Cosentino City, digital spaces of inspiration
CLIENT
Consentino
SERVICES
Creativity
Contents
Digital
Comunication
15 showrooms in 12 different countries in Europe, Asia and the Middle East, and in 7 different languages. How do you get the same brand identity and social media content that speaks to everyone?
Showrooms that the architecture and design firm Cosentino has all over the world are called City. Along the best avenues of the main cities, City are luxurious spaces where you can immerse yourself in a universe of textures, veins, widths, a thousand shades and nuances. In the City, the firm meets with clients and architects. And at its events, it anticipates the sector’s main trends.
Cosentino asked Darwin & Verne to create its own visual identity for the social media profiles of all the Cosentino City. They wanted these to be easily identifiable as a brand in their own right, on the same level as their other product brands, Silestone, Dekton or Sensa. The aim was also to elevate the brand: for Cosentino City to talk about luxury, expertise and dissemination on their social networks the same way as it does in showrooms.
How to transfer the City’s personality from a PHYSICAL to a DIGITAL environment?
It was indeed a complex proposition, involving 15 cities, from 12 different countries in Europe, Asia and the Middle East, and in 7 different languages.
At Darwin & Verne, we proposed to do this through two lines of action. One is aesthetic and the other is content. For the former, we chose a cleaner and more refined image on their social networks, Instagram and LinkedIn. Less corporate, more design.
To do this, we took existing graphic elements and put them to new uses. Like lines, which ceased to serve exclusively for framing and became a common thread to immerse oneself in Instagram’s content feed.

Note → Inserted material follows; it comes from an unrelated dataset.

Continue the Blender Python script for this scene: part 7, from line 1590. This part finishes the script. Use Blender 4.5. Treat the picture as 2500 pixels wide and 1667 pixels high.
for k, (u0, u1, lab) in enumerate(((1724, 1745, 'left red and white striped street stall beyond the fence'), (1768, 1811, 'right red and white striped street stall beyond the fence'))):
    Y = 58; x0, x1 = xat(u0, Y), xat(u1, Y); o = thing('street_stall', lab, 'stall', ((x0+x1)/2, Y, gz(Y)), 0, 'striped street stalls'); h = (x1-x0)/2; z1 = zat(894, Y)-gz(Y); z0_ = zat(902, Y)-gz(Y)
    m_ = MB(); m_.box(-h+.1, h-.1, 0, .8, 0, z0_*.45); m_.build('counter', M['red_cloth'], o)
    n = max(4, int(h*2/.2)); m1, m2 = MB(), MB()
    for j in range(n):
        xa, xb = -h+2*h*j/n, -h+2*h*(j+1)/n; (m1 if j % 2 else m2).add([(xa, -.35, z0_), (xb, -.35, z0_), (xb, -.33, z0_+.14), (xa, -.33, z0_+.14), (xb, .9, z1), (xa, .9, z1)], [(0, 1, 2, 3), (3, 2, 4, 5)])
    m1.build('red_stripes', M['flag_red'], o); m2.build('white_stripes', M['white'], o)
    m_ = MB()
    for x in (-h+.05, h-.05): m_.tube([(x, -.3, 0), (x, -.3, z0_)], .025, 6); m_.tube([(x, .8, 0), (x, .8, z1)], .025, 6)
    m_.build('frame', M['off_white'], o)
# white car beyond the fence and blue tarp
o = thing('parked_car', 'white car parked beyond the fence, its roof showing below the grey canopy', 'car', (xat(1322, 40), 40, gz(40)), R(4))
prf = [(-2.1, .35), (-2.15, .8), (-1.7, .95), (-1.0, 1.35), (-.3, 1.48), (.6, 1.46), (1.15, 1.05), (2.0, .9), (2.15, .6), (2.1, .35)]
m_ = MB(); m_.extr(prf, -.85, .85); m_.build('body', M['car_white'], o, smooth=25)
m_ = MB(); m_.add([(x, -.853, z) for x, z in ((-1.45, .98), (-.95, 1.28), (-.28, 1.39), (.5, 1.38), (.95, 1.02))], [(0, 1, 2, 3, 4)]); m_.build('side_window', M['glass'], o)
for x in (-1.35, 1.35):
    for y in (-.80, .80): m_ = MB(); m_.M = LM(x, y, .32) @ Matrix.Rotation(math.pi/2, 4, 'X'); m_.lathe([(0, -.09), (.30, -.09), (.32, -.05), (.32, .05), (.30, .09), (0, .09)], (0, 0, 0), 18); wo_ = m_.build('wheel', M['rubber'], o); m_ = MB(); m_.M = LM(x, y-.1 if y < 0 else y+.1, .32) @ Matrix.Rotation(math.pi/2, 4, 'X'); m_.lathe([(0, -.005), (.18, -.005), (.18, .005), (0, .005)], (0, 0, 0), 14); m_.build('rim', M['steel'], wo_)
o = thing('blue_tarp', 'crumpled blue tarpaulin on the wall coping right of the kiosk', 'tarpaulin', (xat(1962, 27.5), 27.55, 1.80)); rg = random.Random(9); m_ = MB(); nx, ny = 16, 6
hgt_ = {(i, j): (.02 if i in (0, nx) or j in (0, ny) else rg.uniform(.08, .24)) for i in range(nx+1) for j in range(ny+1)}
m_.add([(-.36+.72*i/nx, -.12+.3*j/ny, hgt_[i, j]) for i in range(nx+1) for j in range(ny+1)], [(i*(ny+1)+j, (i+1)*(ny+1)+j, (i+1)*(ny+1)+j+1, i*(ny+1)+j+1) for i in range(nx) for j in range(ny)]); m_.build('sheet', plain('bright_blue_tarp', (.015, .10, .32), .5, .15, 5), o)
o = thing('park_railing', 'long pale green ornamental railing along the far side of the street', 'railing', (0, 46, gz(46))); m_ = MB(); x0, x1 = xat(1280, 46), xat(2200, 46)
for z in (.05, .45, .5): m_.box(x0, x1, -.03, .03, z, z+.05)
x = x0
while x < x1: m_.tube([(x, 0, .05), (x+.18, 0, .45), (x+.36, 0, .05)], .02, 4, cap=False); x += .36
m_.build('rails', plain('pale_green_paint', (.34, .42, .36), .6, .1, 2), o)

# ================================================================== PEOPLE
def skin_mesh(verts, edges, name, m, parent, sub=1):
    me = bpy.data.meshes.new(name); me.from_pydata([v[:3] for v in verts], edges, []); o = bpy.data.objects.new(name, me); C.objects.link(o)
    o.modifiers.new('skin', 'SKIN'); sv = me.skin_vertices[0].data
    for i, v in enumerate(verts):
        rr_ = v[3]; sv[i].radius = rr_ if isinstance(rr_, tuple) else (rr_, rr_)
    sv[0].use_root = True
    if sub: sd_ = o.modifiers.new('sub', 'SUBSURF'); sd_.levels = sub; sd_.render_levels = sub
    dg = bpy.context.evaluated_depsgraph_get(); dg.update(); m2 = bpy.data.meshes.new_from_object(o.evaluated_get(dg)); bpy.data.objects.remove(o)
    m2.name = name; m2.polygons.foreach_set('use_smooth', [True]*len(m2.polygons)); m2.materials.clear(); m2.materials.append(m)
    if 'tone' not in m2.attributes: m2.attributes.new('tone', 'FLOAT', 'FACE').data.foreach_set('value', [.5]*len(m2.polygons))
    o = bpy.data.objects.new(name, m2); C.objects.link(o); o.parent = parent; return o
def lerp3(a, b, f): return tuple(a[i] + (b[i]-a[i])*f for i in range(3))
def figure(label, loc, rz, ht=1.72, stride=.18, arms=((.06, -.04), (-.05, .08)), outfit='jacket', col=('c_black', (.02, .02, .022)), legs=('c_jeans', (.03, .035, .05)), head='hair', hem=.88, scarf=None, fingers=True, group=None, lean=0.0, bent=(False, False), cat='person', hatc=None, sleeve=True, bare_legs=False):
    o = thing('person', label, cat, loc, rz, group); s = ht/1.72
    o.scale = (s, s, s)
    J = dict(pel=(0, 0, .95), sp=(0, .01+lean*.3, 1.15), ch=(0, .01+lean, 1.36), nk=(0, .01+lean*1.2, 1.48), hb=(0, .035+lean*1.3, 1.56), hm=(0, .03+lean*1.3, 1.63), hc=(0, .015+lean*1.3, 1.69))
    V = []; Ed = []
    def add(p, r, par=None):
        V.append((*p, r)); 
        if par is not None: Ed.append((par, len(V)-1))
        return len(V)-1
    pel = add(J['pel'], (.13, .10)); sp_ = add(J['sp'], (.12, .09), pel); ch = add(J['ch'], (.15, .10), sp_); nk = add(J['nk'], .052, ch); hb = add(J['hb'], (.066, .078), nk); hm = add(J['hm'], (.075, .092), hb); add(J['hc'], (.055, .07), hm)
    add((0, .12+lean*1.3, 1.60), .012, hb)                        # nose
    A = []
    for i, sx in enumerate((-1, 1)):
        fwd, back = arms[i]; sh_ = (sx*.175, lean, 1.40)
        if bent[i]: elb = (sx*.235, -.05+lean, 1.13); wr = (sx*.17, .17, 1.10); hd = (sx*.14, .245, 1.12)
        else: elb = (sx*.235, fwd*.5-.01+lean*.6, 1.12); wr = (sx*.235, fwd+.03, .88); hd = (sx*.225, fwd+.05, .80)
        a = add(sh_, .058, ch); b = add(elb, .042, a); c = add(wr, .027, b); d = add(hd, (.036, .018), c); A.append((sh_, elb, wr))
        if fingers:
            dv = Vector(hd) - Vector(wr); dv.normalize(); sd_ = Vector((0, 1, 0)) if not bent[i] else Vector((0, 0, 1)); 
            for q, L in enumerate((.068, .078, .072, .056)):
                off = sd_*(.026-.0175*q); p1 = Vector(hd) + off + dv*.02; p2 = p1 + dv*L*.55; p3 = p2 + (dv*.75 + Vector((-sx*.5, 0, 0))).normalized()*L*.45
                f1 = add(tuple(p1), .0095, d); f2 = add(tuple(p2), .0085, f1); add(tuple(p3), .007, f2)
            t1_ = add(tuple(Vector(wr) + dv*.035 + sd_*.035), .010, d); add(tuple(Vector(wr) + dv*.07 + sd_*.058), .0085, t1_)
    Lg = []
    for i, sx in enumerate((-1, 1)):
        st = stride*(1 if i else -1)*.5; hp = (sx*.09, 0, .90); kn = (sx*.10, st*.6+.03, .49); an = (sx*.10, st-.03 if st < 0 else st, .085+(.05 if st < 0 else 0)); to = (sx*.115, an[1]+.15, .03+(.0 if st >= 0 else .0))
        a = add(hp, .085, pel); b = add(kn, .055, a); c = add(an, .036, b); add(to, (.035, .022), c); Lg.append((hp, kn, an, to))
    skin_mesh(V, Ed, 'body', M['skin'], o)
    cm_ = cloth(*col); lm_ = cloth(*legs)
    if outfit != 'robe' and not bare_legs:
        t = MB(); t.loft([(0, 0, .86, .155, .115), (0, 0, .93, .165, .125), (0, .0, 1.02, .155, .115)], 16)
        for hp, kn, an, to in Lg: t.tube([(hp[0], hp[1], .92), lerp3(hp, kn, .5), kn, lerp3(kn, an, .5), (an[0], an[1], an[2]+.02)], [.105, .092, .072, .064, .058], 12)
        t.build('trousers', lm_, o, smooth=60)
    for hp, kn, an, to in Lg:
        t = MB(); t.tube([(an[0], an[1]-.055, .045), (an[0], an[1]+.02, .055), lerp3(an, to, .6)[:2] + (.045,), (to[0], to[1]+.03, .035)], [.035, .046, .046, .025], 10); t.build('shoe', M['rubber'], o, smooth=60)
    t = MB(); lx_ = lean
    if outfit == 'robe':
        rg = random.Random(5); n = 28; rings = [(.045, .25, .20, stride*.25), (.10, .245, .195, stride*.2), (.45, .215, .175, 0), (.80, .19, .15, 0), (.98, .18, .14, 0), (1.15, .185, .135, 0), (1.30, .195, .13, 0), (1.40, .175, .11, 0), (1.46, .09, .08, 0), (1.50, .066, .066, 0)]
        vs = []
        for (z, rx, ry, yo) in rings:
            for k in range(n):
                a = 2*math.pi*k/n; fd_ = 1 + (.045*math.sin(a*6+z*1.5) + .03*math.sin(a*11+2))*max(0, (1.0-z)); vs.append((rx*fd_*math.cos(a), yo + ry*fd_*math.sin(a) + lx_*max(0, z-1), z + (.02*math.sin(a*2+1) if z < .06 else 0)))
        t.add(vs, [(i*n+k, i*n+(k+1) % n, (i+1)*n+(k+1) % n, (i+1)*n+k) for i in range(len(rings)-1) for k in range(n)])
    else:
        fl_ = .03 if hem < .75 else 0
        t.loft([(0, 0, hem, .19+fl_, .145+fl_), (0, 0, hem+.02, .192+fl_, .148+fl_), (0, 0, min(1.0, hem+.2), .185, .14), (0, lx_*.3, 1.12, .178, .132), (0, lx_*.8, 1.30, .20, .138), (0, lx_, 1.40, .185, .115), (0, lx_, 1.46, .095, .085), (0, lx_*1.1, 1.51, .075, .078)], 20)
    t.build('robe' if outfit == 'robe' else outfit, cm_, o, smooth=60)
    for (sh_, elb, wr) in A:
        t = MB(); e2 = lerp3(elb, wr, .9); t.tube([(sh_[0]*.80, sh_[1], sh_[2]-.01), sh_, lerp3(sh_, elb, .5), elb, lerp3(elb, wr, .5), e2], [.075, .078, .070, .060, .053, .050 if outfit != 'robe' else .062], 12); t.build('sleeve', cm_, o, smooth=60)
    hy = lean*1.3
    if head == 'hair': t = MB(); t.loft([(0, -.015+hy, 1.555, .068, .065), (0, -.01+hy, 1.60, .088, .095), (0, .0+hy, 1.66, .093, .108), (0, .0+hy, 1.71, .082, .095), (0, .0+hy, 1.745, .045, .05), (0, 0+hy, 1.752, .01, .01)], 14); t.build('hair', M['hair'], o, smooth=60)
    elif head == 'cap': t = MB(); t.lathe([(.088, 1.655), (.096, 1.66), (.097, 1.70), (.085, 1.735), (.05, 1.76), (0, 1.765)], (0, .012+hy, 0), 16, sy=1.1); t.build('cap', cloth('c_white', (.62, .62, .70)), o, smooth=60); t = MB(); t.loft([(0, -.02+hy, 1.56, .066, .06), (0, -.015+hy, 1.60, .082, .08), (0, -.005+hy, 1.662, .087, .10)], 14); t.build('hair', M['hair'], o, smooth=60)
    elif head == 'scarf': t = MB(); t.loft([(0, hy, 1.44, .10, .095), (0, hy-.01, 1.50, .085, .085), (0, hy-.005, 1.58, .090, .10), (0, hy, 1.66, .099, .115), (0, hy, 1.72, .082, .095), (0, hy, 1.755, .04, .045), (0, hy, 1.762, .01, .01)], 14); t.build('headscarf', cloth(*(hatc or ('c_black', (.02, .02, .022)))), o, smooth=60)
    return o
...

The lines interact with each other and guide the viewer through the information, without adding graphic weight or clutter. And, as they move, they create geometric shapes that we use to identify different sections, such as an events calendar, or the month’s highlights.
The second line of action was content. In this case, we gave shape to monthly content sections in which we talked about architectural trends, icons that created a school or curiosities of the sector. Or, as we like to say, sophisticate the brand without talking about the brand, through interesting, quality content in a highly palatable editorial format.
A content plan versatile enough to be published in markets as diverse as Tokyo or Malaga, which in turn is linked to other deeply local materials developed ad hoc for each City according to the needs of each one.
Like enjoying a magazine, but in carousel format.
So far this first issue has been published. The second is already under-way.